Second is the part of the title that claims that 2018 is a window of opportunity. I recall being in high school and thinking that my bedroom window provided a great opportunity to escape in the wee hours of Sunday morning. But when was my bedroom window not a window of opportunity? And so it goes for the IMF -- why is 2018 going to be a window of opportunity that wasn't there in 2017? And the answer is that  the IMF thinks we have kicked the policy can down the road long enough because growth was too weak in too many countries. But now that so many countries are doing so much better, they will button down, quit kicking cans, and attend to important things like economic growth.

Wow --- what is the IMF smoking because I would like some of it. No, the world is not growing any faster according to their own numbers and mostly is growing faster in places like Kokomo (fictional one of the song and not the one in Indiana), Gotham, and Atlantis. And in what places will politicians in 2018 resoundingly decide that long-term economic growth is their number one priority? Watch France. Their child Prime Minister is trying such things and every union in France is suggesting that statues of Emmanuel Macron be broken into tiny little pieces.

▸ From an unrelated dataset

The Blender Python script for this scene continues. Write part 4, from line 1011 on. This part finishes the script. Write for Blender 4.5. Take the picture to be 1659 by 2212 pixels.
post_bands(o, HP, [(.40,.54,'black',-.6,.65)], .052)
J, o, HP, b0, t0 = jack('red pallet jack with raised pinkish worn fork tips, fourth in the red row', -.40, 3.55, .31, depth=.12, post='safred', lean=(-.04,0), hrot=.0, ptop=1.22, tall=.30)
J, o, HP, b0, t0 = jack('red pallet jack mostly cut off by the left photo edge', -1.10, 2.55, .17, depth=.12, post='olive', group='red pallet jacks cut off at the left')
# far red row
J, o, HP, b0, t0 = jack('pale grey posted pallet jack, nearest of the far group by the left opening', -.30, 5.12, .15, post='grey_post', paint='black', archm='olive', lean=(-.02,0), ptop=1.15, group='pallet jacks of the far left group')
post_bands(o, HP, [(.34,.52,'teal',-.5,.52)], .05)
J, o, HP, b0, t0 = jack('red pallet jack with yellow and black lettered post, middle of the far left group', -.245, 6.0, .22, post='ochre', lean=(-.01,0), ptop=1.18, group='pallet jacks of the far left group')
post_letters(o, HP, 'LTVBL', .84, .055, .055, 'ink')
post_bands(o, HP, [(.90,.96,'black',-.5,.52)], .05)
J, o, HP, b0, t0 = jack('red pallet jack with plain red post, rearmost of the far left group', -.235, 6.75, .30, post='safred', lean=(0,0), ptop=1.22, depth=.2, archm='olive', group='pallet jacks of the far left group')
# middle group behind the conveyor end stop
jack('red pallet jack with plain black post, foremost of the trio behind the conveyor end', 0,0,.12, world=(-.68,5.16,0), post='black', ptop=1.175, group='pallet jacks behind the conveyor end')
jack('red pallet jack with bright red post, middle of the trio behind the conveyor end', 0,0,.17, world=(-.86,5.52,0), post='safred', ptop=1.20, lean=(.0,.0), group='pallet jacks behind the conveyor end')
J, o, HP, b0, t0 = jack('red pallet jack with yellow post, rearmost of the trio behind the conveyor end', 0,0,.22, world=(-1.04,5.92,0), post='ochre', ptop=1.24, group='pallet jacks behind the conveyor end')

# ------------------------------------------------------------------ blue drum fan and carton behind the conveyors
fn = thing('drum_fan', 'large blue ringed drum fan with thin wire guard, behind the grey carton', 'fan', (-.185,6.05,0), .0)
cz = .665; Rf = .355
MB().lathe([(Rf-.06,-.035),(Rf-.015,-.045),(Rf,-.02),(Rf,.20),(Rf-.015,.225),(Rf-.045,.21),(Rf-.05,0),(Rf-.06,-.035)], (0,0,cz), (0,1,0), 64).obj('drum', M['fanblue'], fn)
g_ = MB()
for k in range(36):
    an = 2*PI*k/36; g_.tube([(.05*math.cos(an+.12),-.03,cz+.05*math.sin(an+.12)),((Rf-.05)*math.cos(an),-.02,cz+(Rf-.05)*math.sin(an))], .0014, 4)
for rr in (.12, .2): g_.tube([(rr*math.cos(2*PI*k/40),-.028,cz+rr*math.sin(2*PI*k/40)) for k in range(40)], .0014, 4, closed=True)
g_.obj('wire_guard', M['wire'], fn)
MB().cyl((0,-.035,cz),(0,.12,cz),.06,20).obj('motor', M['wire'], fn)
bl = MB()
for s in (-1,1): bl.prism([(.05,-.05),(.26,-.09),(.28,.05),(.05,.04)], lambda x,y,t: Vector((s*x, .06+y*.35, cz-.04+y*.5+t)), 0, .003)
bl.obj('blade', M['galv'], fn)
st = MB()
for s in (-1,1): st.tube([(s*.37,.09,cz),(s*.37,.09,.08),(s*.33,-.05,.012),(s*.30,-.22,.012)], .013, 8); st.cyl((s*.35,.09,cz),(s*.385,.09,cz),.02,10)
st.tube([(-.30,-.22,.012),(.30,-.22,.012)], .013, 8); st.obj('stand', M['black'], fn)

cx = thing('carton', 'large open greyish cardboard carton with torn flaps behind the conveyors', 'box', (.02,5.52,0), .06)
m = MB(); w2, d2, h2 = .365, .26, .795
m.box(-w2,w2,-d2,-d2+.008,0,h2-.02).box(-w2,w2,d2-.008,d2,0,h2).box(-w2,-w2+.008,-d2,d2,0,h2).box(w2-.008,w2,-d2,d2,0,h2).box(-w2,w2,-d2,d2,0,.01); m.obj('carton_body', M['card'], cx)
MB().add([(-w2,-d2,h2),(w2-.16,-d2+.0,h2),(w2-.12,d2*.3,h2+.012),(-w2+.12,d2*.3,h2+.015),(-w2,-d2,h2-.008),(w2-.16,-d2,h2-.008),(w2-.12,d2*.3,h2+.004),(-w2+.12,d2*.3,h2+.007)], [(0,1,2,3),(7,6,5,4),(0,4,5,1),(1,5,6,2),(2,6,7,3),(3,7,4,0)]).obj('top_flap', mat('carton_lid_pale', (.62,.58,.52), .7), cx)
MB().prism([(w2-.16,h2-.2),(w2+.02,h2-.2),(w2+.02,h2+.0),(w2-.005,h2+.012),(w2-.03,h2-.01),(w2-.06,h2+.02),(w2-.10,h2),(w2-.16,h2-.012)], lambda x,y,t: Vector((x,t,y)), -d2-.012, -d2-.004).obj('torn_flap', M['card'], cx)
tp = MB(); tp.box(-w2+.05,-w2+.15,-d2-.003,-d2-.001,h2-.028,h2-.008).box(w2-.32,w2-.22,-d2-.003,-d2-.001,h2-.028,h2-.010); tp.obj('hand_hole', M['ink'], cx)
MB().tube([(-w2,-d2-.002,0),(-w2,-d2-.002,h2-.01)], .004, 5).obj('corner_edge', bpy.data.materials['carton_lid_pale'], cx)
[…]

If that isn't enough, the IMF has the audacity to imagine that this is a great opportunity for countries to get together in a pro-growth fit and further reduce trade barriers and expand international economic cooperation. Really? Have they looked around? What part of the world is not cracking up? Have they read about Spain or Brexit?  What free trade agreement is universally loved?

From the above you would think that I am either into my third JD of the morning or that I am pessimistic about 2018. I won't comment on the former since children might be reading this but I am not pessimistic. My reading of the world economy is that modest growth is good since it doesn't create huge imbalances and threaten high inflation. Momentum is our friend as more and more countries attach to a slightly stronger world economy. The biggest risks arise from the absence of what the IMF predicts -- that we will continue to kick the growth policy can down the road and countries will outdo themselves with counterproductive protectionist policies. That is -- the economy is fine -- it is the politicians that we have to worry about. Let's hope they take an extended vacation.